═══ SOURCE MATERIAL
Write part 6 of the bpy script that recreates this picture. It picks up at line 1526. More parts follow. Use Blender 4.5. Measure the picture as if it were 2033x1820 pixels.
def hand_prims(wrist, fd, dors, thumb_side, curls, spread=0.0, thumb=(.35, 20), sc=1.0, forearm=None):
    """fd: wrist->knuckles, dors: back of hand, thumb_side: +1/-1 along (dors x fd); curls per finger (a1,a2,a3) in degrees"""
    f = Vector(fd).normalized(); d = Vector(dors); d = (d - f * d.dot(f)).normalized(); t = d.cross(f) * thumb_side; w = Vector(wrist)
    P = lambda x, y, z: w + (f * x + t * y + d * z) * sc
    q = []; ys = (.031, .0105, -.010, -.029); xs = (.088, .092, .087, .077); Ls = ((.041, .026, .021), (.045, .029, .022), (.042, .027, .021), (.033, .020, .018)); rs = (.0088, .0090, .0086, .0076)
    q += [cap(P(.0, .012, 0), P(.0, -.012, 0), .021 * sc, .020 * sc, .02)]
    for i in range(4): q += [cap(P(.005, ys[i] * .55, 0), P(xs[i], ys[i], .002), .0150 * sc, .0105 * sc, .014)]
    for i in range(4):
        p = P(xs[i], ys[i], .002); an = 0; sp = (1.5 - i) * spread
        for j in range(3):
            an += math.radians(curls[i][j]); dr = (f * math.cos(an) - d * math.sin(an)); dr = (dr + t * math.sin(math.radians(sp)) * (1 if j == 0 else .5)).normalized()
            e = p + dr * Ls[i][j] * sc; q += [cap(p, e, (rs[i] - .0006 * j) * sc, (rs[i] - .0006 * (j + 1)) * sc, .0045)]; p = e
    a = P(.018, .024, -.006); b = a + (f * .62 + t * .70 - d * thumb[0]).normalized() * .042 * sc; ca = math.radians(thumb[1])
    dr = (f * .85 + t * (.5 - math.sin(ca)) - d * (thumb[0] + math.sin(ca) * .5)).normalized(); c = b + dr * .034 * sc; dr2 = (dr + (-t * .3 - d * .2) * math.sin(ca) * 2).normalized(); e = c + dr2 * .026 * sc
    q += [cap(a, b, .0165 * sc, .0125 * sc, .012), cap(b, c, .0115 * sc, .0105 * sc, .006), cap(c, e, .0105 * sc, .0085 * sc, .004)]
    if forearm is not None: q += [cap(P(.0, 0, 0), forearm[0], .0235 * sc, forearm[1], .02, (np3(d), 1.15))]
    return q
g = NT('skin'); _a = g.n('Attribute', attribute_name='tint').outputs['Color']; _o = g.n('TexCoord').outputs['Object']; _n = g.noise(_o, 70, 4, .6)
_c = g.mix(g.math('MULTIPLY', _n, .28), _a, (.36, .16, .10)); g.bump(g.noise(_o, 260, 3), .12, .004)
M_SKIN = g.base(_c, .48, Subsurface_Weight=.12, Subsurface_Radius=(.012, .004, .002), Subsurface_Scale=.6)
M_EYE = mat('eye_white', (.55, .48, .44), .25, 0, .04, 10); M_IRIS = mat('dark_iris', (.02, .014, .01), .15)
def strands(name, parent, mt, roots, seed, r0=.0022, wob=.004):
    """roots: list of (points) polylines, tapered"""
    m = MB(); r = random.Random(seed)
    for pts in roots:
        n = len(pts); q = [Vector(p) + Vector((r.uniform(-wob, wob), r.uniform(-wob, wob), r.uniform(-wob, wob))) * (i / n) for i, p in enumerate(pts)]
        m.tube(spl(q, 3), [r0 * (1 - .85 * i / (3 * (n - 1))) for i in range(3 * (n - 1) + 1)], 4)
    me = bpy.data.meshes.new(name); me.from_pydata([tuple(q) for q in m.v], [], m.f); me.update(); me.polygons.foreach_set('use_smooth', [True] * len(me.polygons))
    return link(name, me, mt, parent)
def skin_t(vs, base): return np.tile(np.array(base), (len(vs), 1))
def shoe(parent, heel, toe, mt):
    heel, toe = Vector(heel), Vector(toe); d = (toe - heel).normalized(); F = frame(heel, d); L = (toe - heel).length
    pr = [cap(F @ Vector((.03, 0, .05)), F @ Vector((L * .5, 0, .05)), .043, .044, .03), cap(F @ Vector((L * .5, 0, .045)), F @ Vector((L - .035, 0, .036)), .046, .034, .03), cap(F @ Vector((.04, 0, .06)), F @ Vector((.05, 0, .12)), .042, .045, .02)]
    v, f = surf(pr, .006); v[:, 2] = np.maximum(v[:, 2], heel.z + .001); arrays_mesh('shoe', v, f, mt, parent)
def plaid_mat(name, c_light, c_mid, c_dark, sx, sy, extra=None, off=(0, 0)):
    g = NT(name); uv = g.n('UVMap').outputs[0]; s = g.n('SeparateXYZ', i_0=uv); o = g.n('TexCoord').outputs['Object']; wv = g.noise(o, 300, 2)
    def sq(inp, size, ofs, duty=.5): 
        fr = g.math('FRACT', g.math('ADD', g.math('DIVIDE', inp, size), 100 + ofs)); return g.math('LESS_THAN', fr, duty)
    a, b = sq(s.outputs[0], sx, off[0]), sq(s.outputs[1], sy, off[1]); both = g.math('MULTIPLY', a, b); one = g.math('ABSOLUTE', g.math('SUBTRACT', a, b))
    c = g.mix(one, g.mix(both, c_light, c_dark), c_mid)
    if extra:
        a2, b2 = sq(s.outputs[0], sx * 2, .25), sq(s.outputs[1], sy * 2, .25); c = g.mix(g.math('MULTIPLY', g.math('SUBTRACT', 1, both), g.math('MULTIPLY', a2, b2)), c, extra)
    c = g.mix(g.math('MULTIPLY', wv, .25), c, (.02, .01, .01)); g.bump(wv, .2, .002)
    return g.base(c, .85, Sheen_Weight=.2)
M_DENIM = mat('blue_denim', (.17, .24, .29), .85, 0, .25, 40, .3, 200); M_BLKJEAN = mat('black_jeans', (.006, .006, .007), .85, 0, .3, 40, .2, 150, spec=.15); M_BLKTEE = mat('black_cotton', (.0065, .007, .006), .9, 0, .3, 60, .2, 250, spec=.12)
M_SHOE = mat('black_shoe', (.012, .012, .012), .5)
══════
■ PROBLEM TO SOLVE ■
Repeat the data exactly. Leave nothing out.

■ TASK SOLUTION ■
Write part 6 of the bpy script that recreates this picture. It picks up at line 1526. More parts follow. Use Blender 4.5. Measure the picture as if it were 2033x1820 pixels.
def hand_prims(wrist, fd, dors, thumb_side, curls, spread=0.0, thumb=(.35, 20), sc=1.0, forearm=None):
    """fd: wrist->knuckles, dors: back of hand, thumb_side: +1/-1 along (dors x fd); curls per finger (a1,a2,a3) in degrees"""
    f = Vector(fd).normalized(); d = Vector(dors); d = (d - f * d.dot(f)).normalized(); t = d.cross(f) * thumb_side; w = Vector(wrist)
    P = lambda x, y, z: w + (f * x + t * y + d * z) * sc
    q = []; ys = (.031, .0105, -.010, -.029); xs = (.088, .092, .087, .077); Ls = ((.041, .026, .021), (.045, .029, .022), (.042, .027, .021), (.033, .020, .018)); rs = (.0088, .0090, .0086, .0076)
    q += [cap(P(.0, .012, 0), P(.0, -.012, 0), .021 * sc, .020 * sc, .02)]
    for i in range(4): q += [cap(P(.005, ys[i] * .55, 0), P(xs[i], ys[i], .002), .0150 * sc, .0105 * sc, .014)]
    for i in range(4):
        p = P(xs[i], ys[i], .002); an = 0; sp = (1.5 - i) * spread
        for j in range(3):
            an += math.radians(curls[i][j]); dr = (f * math.cos(an) - d * math.sin(an)); dr = (dr + t * math.sin(math.radians(sp)) * (1 if j == 0 else .5)).normalized()
            e = p + dr * Ls[i][j] * sc; q += [cap(p, e, (rs[i] - .0006 * j) * sc, (rs[i] - .0006 * (j + 1)) * sc, .0045)]; p = e
    a = P(.018, .024, -.006); b = a + (f * .62 + t * .70 - d * thumb[0]).normalized() * .042 * sc; ca = math.radians(thumb[1])
    dr = (f * .85 + t * (.5 - math.sin(ca)) - d * (thumb[0] + math.sin(ca) * .5)).normalized(); c = b + dr * .034 * sc; dr2 = (dr + (-t * .3 - d * .2) * math.sin(ca) * 2).normalized(); e = c + dr2 * .026 * sc
    q += [cap(a, b, .0165 * sc, .0125 * sc, .012), cap(b, c, .0115 * sc, .0105 * sc, .006), cap(c, e, .0105 * sc, .0085 * sc, .004)]
    if forearm is not None: q += [cap(P(.0, 0, 0), forearm[0], .0235 * sc, forearm[1], .02, (np3(d), 1.15))]
    return q
g = NT('skin'); _a = g.n('Attribute', attribute_name='tint').outputs['Color']; _o = g.n('TexCoord').outputs['Object']; _n = g.noise(_o, 70, 4, .6)
_c = g.mix(g.math('MULTIPLY', _n, .28), _a, (.36, .16, .10)); g.bump(g.noise(_o, 260, 3), .12, .004)
M_SKIN = g.base(_c, .48, Subsurface_Weight=.12, Subsurface_Radius=(.012, .004, .002), Subsurface_Scale=.6)
M_EYE = mat('eye_white', (.55, .48, .44), .25, 0, .04, 10); M_IRIS = mat('dark_iris', (.02, .014, .01), .15)
def strands(name, parent, mt, roots, seed, r0=.0022, wob=.004):
    """roots: list of (points) polylines, tapered"""
    m = MB(); r = random.Random(seed)
    for pts in roots:
        n = len(pts); q = [Vector(p) + Vector((r.uniform(-wob, wob), r.uniform(-wob, wob), r.uniform(-wob, wob))) * (i / n) for i, p in enumerate(pts)]
        m.tube(spl(q, 3), [r0 * (1 - .85 * i / (3 * (n - 1))) for i in range(3 * (n - 1) + 1)], 4)
    me = bpy.data.meshes.new(name); me.from_pydata([tuple(q) for q in m.v], [], m.f); me.update(); me.polygons.foreach_set('use_smooth', [True] * len(me.polygons))
    return link(name, me, mt, parent)
def skin_t(vs, base): return np.tile(np.array(base), (len(vs), 1))
def shoe(parent, heel, toe, mt):
    heel, toe = Vector(heel), Vector(toe); d = (toe - heel).normalized(); F = frame(heel, d); L = (toe - heel).length
    pr = [cap(F @ Vector((.03, 0, .05)), F @ Vector((L * .5, 0, .05)), .043, .044, .03), cap(F @ Vector((L * .5, 0, .045)), F @ Vector((L - .035, 0, .036)), .046, .034, .03), cap(F @ Vector((.04, 0, .06)), F @ Vector((.05, 0, .12)), .042, .045, .02)]
    v, f = surf(pr, .006); v[:, 2] = np.maximum(v[:, 2], heel.z + .001); arrays_mesh('shoe', v, f, mt, parent)
def plaid_mat(name, c_light, c_mid, c_dark, sx, sy, extra=None, off=(0, 0)):
    g = NT(name); uv = g.n('UVMap').outputs[0]; s = g.n('SeparateXYZ', i_0=uv); o = g.n('TexCoord').outputs['Object']; wv = g.noise(o, 300, 2)
    def sq(inp, size, ofs, duty=.5): 
        fr = g.math('FRACT', g.math('ADD', g.math('DIVIDE', inp, size), 100 + ofs)); return g.math('LESS_THAN', fr, duty)
    a, b = sq(s.outputs[0], sx, off[0]), sq(s.outputs[1], sy, off[1]); both = g.math('MULTIPLY', a, b); one = g.math('ABSOLUTE', g.math('SUBTRACT', a, b))
    c = g.mix(one, g.mix(both, c_light, c_dark), c_mid)
    if extra:
        a2, b2 = sq(s.outputs[0], sx * 2, .25), sq(s.outputs[1], sy * 2, .25); c = g.mix(g.math('MULTIPLY', g.math('SUBTRACT', 1, both), g.math('MULTIPLY', a2, b2)), c, extra)
    c = g.mix(g.math('MULTIPLY', wv, .25), c, (.02, .01, .01)); g.bump(wv, .2, .002)
    return g.base(c, .85, Sheen_Weight=.2)
M_DENIM = mat('blue_denim', (.17, .24, .29), .85, 0, .25, 40, .3, 200); M_BLKJEAN = mat('black_jeans', (.006, .006, .007), .85, 0, .3, 40, .2, 150, spec=.15); M_BLKTEE = mat('black_cotton', (.0065, .007, .006), .9, 0, .3, 60, .2, 250, spec=.12)
M_SHOE = mat('black_shoe', (.012, .012, .012), .5)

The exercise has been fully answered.